When I’m making video there has to be an interesting story, something to help concentrate all the different ideas I want to bring in. With Particulate Matter, I went to Beijing to do a residency and decided not to worry about making work there, but to explore and film instead. I wasn’t going to spend the month in a studio painting, as that would have been a wasted opportunity, so I went out and about in the streets making notes on the new developments that were everywhere.

You found some work by a local amateur painter named Bill (Grandad) Hill?
We went to the Cattle Market and bought a couple of paintings of pit-heads. Then we turned a corner and saw another fifteen paintings, all by the same person, and they had labels with writing on the back, so we bought all of those paintings too. The writing turned out to be the painter’s comments and memories about the things in the paintings, and we were able to find an old address on one of the labels. Through that we found the painter’s son and discovered the artist was still alive. It became a real quest to find him and talk to him, and it happened that he had been a miner and had a problem with his breathing because of dust from mining, so it all began to fit together. It was such a beautiful chain of events that led to Particulate Matter. We had an exhibition of his paintings at Trade Gallery too, and he came to the opening, which was wonderful.

Perhaps it needed an outsider to see the potential in the story of The Unnamed – and another to see the possibilities in those paintings by Grandad Hill?
I think there’s some truth in that. Once you point out the story, it is interesting for people, but the hard part is finding and recognising those stories that are worth telling. They don’t come along every day, and you can’t force them to become a piece of work. It all has to come together very naturally.

In the Saatchi exhibition, you were shown among Russian artists…
The Saatchi exhibition was interesting because it didn’t focus on artists who are the most successful or best-known artists in Russia, but brought together artists with connections to Russia who were living elsewhere, or were in Russia but not part of the Moscow gallery scene. I met many artists I didn’t know about through that show. But nationality isn’t an issue for me. I’ve been in the UK for ten years and I’m probably nearly as much British as Russian now.

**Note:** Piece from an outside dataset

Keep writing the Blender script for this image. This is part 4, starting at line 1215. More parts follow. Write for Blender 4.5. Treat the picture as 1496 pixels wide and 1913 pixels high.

You’ve been part of the scene in Nottingham through several stages in its recent evolution.
Nottingham has been a major influence. In Hampshire I had a small space in the garden, but when we arrived here Oldknows was still active as artists’ studios, and it wasn’t just about finding a space to work, it was getting to know people. I met Geoff Litherland and Simon Raven there and we developed group shows and performances together. Oldknows was freezing in winter but I worked there full-time for a whole year then used the Hand & Heart gallery, a space above a pub, for my first solo exhibition in 2008. Before, I had tended to marinate in my own juice and wasn’t very productive because I didn’t have that network of people I could share ideas with. Now I have my studio at Primary so I’m lucky that there’s still a community of artists around me – and my studio is now warm in winter, so things are even better.

Your situation has changed drastically in 2013, having become a mother, and you’ve been ridiculously busy lately. What are your plans for the next few years?
Well, my son, Max, comes with me to the studio, so for now I’ve been able to carry on working while looking after him. But the last two years have been so pressurised, in the amount of new exhibitions I’ve been making, that I do need to step down from that. It’s exciting, but it isn’t sustainable in the longer term to keep working non-stop at that level of intensity. I always try to work on a project, a group of works, rather than one painting at a time, and you can only find an idea that will create a strong body of work like that once or maybe twice each year. As long as I have those ideas, I will continue to make new paintings.

Yelena Popova’s paintings are on display at Antenna, Beck Street, every weekday in association with Syson Gallery. The exhibition continues until Friday 13 December.